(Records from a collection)
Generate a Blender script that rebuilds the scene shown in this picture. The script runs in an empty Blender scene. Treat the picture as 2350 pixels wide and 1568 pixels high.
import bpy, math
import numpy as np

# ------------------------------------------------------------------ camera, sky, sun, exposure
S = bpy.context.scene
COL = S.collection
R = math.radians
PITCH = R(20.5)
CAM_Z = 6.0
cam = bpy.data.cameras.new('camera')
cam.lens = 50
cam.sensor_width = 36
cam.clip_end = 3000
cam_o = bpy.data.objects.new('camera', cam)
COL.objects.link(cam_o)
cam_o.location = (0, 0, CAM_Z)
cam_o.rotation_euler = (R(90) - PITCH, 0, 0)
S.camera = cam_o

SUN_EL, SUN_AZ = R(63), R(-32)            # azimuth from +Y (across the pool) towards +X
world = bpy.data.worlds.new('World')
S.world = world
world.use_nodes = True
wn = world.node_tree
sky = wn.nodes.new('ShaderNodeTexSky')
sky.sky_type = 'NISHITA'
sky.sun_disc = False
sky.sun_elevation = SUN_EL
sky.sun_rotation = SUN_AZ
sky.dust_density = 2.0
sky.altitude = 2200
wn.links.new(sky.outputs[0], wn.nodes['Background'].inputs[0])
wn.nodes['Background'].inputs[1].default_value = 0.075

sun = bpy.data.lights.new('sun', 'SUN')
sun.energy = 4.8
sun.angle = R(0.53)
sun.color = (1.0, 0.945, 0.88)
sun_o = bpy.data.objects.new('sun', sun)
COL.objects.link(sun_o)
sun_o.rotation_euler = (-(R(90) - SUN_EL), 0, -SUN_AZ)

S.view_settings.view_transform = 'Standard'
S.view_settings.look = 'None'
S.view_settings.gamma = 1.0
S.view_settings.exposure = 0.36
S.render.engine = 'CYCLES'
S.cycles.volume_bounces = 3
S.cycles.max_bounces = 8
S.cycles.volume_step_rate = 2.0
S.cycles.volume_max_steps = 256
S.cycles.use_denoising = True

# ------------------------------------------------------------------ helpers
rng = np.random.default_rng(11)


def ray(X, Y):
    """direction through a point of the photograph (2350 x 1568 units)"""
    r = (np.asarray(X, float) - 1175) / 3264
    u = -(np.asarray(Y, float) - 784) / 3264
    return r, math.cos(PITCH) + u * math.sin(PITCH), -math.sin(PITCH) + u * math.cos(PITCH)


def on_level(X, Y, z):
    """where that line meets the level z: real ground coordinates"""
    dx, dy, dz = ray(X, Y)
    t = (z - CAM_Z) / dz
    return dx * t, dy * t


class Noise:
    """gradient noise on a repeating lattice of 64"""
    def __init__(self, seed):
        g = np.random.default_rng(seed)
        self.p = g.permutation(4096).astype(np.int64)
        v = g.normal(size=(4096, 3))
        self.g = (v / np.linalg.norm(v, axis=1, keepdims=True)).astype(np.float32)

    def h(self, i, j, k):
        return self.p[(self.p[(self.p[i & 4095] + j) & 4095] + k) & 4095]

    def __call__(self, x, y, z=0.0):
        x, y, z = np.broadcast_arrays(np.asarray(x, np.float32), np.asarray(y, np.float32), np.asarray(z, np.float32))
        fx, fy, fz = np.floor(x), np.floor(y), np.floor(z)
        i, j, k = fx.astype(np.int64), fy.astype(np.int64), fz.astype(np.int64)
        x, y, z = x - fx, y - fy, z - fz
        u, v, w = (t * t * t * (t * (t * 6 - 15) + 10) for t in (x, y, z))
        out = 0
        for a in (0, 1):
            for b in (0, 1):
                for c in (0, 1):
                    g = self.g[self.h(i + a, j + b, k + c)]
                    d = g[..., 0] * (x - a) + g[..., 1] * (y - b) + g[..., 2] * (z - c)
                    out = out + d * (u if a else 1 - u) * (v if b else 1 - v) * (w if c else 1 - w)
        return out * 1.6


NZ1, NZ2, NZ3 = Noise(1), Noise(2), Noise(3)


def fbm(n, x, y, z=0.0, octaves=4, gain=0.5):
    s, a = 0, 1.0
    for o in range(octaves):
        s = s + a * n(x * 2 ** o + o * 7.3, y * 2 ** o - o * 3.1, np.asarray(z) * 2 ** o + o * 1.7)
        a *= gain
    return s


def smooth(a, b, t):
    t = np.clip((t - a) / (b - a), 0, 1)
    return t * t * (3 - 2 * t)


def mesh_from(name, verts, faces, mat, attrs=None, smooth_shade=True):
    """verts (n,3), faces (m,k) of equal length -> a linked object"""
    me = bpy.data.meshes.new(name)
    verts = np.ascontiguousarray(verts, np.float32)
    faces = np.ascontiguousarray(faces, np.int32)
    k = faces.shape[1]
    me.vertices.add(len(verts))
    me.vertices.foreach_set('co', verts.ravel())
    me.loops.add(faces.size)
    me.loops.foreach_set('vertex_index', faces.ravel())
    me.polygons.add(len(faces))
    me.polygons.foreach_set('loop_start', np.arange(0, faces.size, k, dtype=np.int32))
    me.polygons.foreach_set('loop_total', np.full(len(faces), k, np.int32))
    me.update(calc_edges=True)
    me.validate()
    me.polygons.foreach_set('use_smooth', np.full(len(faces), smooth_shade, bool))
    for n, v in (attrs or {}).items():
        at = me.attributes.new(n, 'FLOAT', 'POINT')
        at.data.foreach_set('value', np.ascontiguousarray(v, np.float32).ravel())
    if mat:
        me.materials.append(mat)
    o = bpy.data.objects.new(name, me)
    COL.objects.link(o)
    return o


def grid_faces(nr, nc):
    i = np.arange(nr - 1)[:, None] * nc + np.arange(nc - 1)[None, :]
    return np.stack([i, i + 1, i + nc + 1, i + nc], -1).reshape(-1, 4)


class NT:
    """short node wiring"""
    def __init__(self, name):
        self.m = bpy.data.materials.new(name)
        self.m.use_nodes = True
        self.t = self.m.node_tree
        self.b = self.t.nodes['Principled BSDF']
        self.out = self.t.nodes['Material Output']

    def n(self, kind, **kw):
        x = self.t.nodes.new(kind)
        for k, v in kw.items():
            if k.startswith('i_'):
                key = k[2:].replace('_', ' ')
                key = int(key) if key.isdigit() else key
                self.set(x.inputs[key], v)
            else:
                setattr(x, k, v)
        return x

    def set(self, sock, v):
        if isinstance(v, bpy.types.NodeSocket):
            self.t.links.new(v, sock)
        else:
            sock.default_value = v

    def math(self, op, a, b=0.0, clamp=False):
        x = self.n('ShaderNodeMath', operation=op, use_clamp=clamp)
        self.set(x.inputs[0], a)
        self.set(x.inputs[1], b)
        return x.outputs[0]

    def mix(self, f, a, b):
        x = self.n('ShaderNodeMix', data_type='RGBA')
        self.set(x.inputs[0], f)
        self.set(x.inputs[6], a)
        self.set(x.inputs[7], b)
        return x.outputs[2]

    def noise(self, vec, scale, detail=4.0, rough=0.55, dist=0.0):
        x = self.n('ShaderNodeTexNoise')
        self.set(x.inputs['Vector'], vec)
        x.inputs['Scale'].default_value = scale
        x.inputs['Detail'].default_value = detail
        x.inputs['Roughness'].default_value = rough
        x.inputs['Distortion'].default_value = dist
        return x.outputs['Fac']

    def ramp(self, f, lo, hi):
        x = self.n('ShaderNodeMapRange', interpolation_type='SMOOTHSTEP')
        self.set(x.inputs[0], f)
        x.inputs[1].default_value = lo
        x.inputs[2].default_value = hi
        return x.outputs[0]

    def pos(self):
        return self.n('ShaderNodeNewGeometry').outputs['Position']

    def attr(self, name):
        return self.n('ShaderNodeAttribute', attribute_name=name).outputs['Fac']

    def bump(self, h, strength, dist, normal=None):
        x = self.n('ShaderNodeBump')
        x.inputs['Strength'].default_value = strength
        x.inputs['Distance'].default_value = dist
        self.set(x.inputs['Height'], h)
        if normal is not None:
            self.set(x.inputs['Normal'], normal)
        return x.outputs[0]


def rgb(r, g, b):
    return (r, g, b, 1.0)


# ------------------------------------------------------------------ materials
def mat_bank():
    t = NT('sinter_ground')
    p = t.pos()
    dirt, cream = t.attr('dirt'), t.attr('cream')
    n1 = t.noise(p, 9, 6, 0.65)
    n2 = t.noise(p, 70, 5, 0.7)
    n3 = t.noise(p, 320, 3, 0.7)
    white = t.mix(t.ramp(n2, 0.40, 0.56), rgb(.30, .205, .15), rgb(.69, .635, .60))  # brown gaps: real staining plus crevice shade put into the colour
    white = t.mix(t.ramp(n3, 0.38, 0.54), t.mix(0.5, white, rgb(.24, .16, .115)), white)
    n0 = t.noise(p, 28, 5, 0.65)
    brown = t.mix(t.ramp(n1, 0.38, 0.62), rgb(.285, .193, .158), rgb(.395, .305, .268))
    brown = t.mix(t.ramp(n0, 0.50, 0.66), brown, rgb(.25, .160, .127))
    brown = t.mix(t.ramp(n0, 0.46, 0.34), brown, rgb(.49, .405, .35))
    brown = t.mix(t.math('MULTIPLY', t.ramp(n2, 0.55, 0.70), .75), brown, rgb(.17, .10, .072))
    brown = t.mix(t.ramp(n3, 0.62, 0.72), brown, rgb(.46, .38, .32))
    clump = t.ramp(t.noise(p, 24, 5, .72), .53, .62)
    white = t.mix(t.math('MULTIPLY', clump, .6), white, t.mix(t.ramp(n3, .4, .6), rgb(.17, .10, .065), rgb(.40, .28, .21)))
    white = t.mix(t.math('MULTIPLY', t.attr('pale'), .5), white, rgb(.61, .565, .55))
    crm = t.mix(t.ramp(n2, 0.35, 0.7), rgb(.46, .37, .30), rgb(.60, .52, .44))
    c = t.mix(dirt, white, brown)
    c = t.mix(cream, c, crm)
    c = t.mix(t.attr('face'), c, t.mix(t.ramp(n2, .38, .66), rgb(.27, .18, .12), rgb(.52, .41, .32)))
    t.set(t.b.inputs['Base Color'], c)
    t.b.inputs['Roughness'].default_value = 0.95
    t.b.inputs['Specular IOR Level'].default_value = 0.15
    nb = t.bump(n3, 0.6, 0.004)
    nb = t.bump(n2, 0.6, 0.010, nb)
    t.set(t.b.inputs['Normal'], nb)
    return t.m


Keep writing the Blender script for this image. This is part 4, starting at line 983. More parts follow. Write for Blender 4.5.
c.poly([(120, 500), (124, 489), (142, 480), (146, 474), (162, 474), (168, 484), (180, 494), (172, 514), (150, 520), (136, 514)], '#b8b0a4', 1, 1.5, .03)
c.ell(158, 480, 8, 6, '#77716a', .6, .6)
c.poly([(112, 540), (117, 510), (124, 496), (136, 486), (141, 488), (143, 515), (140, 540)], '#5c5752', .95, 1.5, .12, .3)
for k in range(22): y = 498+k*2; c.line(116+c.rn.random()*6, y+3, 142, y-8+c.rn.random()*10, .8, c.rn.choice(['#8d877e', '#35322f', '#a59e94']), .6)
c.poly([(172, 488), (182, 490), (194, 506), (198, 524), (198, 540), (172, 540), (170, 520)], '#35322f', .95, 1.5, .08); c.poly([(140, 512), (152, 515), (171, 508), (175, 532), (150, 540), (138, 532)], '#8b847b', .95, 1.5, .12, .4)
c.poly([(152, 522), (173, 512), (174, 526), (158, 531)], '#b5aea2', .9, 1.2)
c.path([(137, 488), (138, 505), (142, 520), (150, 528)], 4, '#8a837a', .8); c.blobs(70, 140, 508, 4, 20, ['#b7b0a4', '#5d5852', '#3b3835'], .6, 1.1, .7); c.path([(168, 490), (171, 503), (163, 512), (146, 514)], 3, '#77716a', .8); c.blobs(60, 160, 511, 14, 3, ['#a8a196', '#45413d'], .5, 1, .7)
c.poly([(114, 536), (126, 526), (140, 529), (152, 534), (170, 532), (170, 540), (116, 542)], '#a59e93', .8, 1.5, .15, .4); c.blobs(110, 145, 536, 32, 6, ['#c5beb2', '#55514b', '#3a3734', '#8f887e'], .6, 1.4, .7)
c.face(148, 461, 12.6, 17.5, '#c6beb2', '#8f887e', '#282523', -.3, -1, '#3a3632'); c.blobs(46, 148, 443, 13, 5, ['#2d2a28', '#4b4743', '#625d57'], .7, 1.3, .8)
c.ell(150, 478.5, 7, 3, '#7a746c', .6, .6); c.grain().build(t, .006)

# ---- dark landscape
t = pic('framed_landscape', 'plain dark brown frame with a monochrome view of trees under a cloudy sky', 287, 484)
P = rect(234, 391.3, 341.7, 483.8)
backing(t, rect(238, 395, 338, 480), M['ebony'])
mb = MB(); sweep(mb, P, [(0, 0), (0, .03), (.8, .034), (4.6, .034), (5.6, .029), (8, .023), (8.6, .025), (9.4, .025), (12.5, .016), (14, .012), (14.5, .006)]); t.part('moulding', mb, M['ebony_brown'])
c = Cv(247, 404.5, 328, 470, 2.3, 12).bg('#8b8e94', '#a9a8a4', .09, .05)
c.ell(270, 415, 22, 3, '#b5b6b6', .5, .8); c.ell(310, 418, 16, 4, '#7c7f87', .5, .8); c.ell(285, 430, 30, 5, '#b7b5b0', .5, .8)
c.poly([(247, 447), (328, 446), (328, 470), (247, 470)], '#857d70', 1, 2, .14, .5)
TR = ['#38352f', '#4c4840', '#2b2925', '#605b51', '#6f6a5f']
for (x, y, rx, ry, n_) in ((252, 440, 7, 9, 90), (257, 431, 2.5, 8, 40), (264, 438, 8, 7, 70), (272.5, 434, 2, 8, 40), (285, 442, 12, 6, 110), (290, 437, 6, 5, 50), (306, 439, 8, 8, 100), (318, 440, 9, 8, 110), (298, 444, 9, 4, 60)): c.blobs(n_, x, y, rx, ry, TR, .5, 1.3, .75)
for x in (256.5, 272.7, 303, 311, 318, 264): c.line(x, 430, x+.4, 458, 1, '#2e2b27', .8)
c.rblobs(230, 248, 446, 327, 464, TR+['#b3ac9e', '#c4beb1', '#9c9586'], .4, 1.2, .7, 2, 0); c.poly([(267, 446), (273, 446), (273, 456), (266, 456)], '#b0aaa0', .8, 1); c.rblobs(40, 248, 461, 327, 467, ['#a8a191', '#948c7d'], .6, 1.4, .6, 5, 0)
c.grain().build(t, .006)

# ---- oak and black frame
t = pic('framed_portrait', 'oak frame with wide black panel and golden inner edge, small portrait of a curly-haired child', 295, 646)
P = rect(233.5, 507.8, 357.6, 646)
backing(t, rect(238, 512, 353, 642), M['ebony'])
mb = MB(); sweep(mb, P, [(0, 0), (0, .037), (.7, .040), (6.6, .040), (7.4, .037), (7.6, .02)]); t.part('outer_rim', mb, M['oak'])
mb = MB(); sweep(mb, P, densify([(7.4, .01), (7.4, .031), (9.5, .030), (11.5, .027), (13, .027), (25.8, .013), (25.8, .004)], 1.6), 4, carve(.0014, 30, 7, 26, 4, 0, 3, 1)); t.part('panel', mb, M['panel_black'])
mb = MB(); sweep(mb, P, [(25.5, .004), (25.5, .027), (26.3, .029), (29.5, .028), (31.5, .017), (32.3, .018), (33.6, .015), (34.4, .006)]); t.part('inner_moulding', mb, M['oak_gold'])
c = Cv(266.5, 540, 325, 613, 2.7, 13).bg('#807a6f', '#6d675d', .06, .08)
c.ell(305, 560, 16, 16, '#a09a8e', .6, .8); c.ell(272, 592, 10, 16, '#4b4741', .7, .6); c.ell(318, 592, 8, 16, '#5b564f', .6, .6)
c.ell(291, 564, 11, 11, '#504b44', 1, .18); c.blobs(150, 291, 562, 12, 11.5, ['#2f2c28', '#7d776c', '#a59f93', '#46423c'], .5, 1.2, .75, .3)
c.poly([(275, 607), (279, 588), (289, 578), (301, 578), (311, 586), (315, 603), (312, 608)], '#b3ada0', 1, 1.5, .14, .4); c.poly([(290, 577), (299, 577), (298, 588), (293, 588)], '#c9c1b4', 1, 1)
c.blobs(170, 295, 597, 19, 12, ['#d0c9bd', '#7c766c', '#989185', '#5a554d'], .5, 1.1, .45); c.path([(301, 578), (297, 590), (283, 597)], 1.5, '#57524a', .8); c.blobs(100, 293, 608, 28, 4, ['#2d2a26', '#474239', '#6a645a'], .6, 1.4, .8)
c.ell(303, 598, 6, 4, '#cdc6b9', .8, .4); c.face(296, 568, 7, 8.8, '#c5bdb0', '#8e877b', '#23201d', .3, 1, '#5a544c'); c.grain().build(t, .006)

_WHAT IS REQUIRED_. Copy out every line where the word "wide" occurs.

_SOLUTION TO THIS EXERCISE_.
Generate a Blender script that rebuilds the scene shown in this picture. The script runs in an empty Blender scene. Treat the picture as 2350 pixels wide and 1568 pixels high.
t = pic('framed_portrait', 'oak frame with wide black panel and golden inner edge, small portrait of a curly-haired child', 295, 646)